- [Request]
Every line below must be reproduced exactly. Copy them all.

- [Recorded data]
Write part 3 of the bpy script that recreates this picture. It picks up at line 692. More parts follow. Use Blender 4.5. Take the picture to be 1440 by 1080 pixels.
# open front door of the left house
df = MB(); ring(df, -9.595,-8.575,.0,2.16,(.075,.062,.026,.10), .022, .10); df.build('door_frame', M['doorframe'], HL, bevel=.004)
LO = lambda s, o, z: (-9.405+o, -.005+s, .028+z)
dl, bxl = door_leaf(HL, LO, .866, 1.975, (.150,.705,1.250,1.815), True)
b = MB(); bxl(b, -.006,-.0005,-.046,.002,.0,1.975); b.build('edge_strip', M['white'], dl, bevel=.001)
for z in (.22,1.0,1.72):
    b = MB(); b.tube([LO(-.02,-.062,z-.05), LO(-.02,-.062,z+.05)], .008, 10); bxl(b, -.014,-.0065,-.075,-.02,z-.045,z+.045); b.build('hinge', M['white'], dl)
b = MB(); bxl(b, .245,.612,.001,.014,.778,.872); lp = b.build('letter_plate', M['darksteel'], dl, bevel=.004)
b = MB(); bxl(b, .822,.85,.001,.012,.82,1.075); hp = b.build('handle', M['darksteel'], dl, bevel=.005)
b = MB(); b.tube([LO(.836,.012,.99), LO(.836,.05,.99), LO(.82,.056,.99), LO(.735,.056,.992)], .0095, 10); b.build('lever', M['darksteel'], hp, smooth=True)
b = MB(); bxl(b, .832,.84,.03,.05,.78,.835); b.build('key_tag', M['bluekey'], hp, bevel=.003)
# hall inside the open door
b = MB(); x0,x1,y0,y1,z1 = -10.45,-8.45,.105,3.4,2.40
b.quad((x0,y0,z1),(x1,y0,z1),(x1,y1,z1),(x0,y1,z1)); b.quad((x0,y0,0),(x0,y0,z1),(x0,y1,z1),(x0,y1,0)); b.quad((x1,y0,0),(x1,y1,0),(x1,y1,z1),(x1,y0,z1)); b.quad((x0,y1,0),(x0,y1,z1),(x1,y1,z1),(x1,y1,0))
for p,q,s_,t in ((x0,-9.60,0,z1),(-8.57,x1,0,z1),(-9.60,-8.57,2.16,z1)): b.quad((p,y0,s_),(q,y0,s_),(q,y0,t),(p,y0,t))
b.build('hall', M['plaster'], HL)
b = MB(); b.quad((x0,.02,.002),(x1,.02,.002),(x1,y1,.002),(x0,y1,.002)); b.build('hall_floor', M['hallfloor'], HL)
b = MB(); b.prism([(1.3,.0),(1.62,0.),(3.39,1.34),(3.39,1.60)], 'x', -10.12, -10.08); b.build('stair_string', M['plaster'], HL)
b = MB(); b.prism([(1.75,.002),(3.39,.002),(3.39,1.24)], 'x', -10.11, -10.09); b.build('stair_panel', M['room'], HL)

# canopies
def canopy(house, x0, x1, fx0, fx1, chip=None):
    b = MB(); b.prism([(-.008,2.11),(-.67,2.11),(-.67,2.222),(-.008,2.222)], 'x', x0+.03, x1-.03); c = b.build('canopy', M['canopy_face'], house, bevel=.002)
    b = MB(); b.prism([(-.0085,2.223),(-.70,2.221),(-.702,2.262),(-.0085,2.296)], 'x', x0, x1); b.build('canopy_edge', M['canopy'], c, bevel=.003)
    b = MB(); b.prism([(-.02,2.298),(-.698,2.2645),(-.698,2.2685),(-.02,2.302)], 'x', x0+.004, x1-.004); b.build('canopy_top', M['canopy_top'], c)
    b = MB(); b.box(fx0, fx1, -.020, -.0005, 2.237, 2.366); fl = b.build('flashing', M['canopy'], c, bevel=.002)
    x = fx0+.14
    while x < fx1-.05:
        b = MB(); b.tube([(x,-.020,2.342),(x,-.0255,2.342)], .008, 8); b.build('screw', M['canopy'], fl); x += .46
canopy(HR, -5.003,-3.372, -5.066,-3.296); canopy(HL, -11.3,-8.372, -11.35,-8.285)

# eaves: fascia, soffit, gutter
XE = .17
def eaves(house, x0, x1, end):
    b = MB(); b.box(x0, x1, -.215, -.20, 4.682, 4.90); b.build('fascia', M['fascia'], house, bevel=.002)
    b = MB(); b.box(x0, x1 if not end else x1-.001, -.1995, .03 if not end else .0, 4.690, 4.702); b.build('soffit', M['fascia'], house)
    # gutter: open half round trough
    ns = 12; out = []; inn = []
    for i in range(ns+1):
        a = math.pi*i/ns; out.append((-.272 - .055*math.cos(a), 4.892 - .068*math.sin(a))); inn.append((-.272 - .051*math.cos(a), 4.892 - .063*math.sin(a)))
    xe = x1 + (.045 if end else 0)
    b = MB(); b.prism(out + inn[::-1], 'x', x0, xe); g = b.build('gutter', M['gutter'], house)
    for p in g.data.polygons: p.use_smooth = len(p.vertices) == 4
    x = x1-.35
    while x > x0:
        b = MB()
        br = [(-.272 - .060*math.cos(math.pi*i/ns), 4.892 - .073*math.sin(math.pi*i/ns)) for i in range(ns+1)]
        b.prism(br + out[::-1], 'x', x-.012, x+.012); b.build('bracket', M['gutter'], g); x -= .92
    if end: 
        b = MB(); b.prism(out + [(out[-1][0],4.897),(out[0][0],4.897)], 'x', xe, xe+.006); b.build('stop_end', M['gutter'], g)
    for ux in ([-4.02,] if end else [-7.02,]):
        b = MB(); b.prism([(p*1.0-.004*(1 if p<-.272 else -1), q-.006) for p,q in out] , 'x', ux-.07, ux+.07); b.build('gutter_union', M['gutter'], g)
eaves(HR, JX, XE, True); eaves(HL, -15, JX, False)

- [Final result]
Write part 3 of the bpy script that recreates this picture. It picks up at line 692. More parts follow. Use Blender 4.5. Take the picture to be 1440 by 1080 pixels.
# open front door of the left house
df = MB(); ring(df, -9.595,-8.575,.0,2.16,(.075,.062,.026,.10), .022, .10); df.build('door_frame', M['doorframe'], HL, bevel=.004)
LO = lambda s, o, z: (-9.405+o, -.005+s, .028+z)
dl, bxl = door_leaf(HL, LO, .866, 1.975, (.150,.705,1.250,1.815), True)
b = MB(); bxl(b, -.006,-.0005,-.046,.002,.0,1.975); b.build('edge_strip', M['white'], dl, bevel=.001)
for z in (.22,1.0,1.72):
    b = MB(); b.tube([LO(-.02,-.062,z-.05), LO(-.02,-.062,z+.05)], .008, 10); bxl(b, -.014,-.0065,-.075,-.02,z-.045,z+.045); b.build('hinge', M['white'], dl)
b = MB(); bxl(b, .245,.612,.001,.014,.778,.872); lp = b.build('letter_plate', M['darksteel'], dl, bevel=.004)
b = MB(); bxl(b, .822,.85,.001,.012,.82,1.075); hp = b.build('handle', M['darksteel'], dl, bevel=.005)
b = MB(); b.tube([LO(.836,.012,.99), LO(.836,.05,.99), LO(.82,.056,.99), LO(.735,.056,.992)], .0095, 10); b.build('lever', M['darksteel'], hp, smooth=True)
b = MB(); bxl(b, .832,.84,.03,.05,.78,.835); b.build('key_tag', M['bluekey'], hp, bevel=.003)
# hall inside the open door
b = MB(); x0,x1,y0,y1,z1 = -10.45,-8.45,.105,3.4,2.40
b.quad((x0,y0,z1),(x1,y0,z1),(x1,y1,z1),(x0,y1,z1)); b.quad((x0,y0,0),(x0,y0,z1),(x0,y1,z1),(x0,y1,0)); b.quad((x1,y0,0),(x1,y1,0),(x1,y1,z1),(x1,y0,z1)); b.quad((x0,y1,0),(x0,y1,z1),(x1,y1,z1),(x1,y1,0))
for p,q,s_,t in ((x0,-9.60,0,z1),(-8.57,x1,0,z1),(-9.60,-8.57,2.16,z1)): b.quad((p,y0,s_),(q,y0,s_),(q,y0,t),(p,y0,t))
b.build('hall', M['plaster'], HL)
b = MB(); b.quad((x0,.02,.002),(x1,.02,.002),(x1,y1,.002),(x0,y1,.002)); b.build('hall_floor', M['hallfloor'], HL)
b = MB(); b.prism([(1.3,.0),(1.62,0.),(3.39,1.34),(3.39,1.60)], 'x', -10.12, -10.08); b.build('stair_string', M['plaster'], HL)
b = MB(); b.prism([(1.75,.002),(3.39,.002),(3.39,1.24)], 'x', -10.11, -10.09); b.build('stair_panel', M['room'], HL)

# canopies
def canopy(house, x0, x1, fx0, fx1, chip=None):
    b = MB(); b.prism([(-.008,2.11),(-.67,2.11),(-.67,2.222),(-.008,2.222)], 'x', x0+.03, x1-.03); c = b.build('canopy', M['canopy_face'], house, bevel=.002)
    b = MB(); b.prism([(-.0085,2.223),(-.70,2.221),(-.702,2.262),(-.0085,2.296)], 'x', x0, x1); b.build('canopy_edge', M['canopy'], c, bevel=.003)
    b = MB(); b.prism([(-.02,2.298),(-.698,2.2645),(-.698,2.2685),(-.02,2.302)], 'x', x0+.004, x1-.004); b.build('canopy_top', M['canopy_top'], c)
    b = MB(); b.box(fx0, fx1, -.020, -.0005, 2.237, 2.366); fl = b.build('flashing', M['canopy'], c, bevel=.002)
    x = fx0+.14
    while x < fx1-.05:
        b = MB(); b.tube([(x,-.020,2.342),(x,-.0255,2.342)], .008, 8); b.build('screw', M['canopy'], fl); x += .46
canopy(HR, -5.003,-3.372, -5.066,-3.296); canopy(HL, -11.3,-8.372, -11.35,-8.285)

# eaves: fascia, soffit, gutter
XE = .17
def eaves(house, x0, x1, end):
    b = MB(); b.box(x0, x1, -.215, -.20, 4.682, 4.90); b.build('fascia', M['fascia'], house, bevel=.002)
    b = MB(); b.box(x0, x1 if not end else x1-.001, -.1995, .03 if not end else .0, 4.690, 4.702); b.build('soffit', M['fascia'], house)
    # gutter: open half round trough
    ns = 12; out = []; inn = []
    for i in range(ns+1):
        a = math.pi*i/ns; out.append((-.272 - .055*math.cos(a), 4.892 - .068*math.sin(a))); inn.append((-.272 - .051*math.cos(a), 4.892 - .063*math.sin(a)))
    xe = x1 + (.045 if end else 0)
    b = MB(); b.prism(out + inn[::-1], 'x', x0, xe); g = b.build('gutter', M['gutter'], house)
    for p in g.data.polygons: p.use_smooth = len(p.vertices) == 4
    x = x1-.35
    while x > x0:
        b = MB()
        br = [(-.272 - .060*math.cos(math.pi*i/ns), 4.892 - .073*math.sin(math.pi*i/ns)) for i in range(ns+1)]
        b.prism(br + out[::-1], 'x', x-.012, x+.012); b.build('bracket', M['gutter'], g); x -= .92
    if end: 
        b = MB(); b.prism(out + [(out[-1][0],4.897),(out[0][0],4.897)], 'x', xe, xe+.006); b.build('stop_end', M['gutter'], g)
    for ux in ([-4.02,] if end else [-7.02,]):
        b = MB(); b.prism([(p*1.0-.004*(1 if p<-.272 else -1), q-.006) for p,q in out] , 'x', ux-.07, ux+.07); b.build('gutter_union', M['gutter'], g)
eaves(HR, JX, XE, True); eaves(HL, -15, JX, False)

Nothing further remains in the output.